3. But lastly, such wilful wickedness always enhan­seth the guilt, and hasteneth the punishment. Thus when the Jews had beyond measure incensed God Almighty by continual provocations, the judgments which fell upon them were proportionate to their offences, and it would make ones heart ake to read the History of their Times, when in the space of less than seven years there perished of the Jews, at home and abroad, both in their Civil and Foreign Wars (as Lipsius hath computed the number) no less than duodecies centena & quadraginta millia, twelve hundred and forty thousand men, De Constantia lib. 2. cap. 21. to fulfil the tenor of those threatnings which had so frequently been issued out by their Prophets against that Nation.

And now since the mercies have been as great which God hath vouchsafed to us, and our incorrigibleness as remarkable under the greatest of them, what remains for us, but a fearful looking for of judgment and fiery indig­nation to devour all Gods adversaries? What can we say for our selves, that God should not suffer us to fall into their hands whom we most fear; since we have trampled upon his goodness, whom we have most reason to love? It is but just with God to punish one sin by another, and so fit us for destruction by the permission of it, to change our indifferency in Religion into a blind Zeal, and super­stitious practice of it; our open Prophaneness into pro­fessed Idolatry; our contempt of Order and Discipline into rigorous Censures and a bloody Inquisition; our de­spising of Dominion and speaking evil of Dignities, into a Yoke of Tyranny and Romish Usurpations. And I know not what can any way avert the one, but our hearty and sincere resolutions to retract and utterly for­sake [Page 68]the other, and with prostrate bodies and contrite souls unanimously to implore the divine mercy in that excellent Form of Prayer which our Church affords us for this occasion.

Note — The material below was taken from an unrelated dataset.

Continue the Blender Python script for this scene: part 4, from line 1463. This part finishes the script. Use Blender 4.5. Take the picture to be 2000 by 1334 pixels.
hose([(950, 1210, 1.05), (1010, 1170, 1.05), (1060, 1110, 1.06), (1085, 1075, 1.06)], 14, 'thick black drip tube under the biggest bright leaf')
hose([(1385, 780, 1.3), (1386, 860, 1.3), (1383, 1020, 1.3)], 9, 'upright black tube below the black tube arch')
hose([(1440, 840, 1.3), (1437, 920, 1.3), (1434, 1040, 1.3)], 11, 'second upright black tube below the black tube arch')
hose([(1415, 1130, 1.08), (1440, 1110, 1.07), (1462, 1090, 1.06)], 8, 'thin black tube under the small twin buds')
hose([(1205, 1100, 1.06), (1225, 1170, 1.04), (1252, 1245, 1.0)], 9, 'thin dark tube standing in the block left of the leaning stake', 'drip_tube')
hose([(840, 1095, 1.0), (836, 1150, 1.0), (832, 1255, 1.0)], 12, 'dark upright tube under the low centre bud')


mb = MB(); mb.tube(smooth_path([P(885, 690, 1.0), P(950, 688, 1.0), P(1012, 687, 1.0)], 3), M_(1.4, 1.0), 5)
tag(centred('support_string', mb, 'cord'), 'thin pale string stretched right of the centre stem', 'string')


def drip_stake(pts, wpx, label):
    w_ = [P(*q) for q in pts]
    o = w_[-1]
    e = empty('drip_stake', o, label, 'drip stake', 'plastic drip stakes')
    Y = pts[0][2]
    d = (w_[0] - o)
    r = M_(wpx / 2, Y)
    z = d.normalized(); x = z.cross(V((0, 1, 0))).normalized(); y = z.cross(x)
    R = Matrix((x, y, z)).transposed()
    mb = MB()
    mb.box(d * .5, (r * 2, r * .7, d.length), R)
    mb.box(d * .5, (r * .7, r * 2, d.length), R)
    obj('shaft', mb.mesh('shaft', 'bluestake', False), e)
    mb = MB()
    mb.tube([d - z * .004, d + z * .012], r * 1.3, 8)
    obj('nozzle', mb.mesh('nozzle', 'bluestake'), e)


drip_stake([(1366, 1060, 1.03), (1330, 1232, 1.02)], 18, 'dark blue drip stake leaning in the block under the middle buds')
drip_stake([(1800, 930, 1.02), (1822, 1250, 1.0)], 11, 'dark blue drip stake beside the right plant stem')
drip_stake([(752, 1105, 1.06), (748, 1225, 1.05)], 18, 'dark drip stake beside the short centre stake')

GLORIOƲS and gratious God, whose judgments against obstinate offenders are most severe and terrible, but thy mercies insinite to all, that with hearty repentance and true faith turn unto thee: We sinful people of this Land do acknowledge before thee, to thy glory, and our own shame, that never any Nation had more experience of thy goodness, nor yet did ever any more unthankfully abuse it: when thou gavest us great and long prosperity, we fed our selves to the full, waxed fat, and kicked against thee: when thou threwest us into horrid confusions, from which we saw then little hopes of arising, even in the time of that distress did we trespass yet more against thee: when by miracles of mercy thou hadst tur­ned our captivities, we soon returned to folly, to our vomit, and to our wallowing in our former, or greater filthiness. Even while thou hast of late appeared for us, by discovering the Plots and Contrivances of our implacable enemies of the Romish Faction, we have been in the mean time by our sins sighting against Heaven, and against thee. And now we are no more worthy to be called either thy sons or thy servants, whom neither thy fear hath driven, nor thy goodness led to repentance. In mercy awaken our drowsie consciences, and subdue our hard hearts into deep contrition. Pardon the many great offences of us thy servants, and the crying sins of the whole Nation. Remove the evils we now lie under. Avert the judgments which we justly fear, because we most justly deserve. Discover more and more the snares of death. and Popish treachery, and let us never fall into the hands of those men, whose mercies are cruel. Ʋnite all our hearts in the profession of the true Religion, which thine own right hand hath planted amongst us, and in a holy conversation an­swerable therete. Pour out thine abundant blessings upon our [Page 69]gracious King, and his great Council the present Parliament, Keep him as the apple of thine eye, hide him under the shadow of thy wings. Inform his Princes after thy will, and teach his Senators wisdom: And grant that all their counsels, re­solutions and endeavours may tend to, and end in the glory of thy great Name, the preservation of the Church and true Re­ligion amongst us, and the security, peace, and prosperity of these Kingdoms. All which we humbly beg in the Name, and through the Mediation of Jesus Christ thy Son, our Saviour. Amen.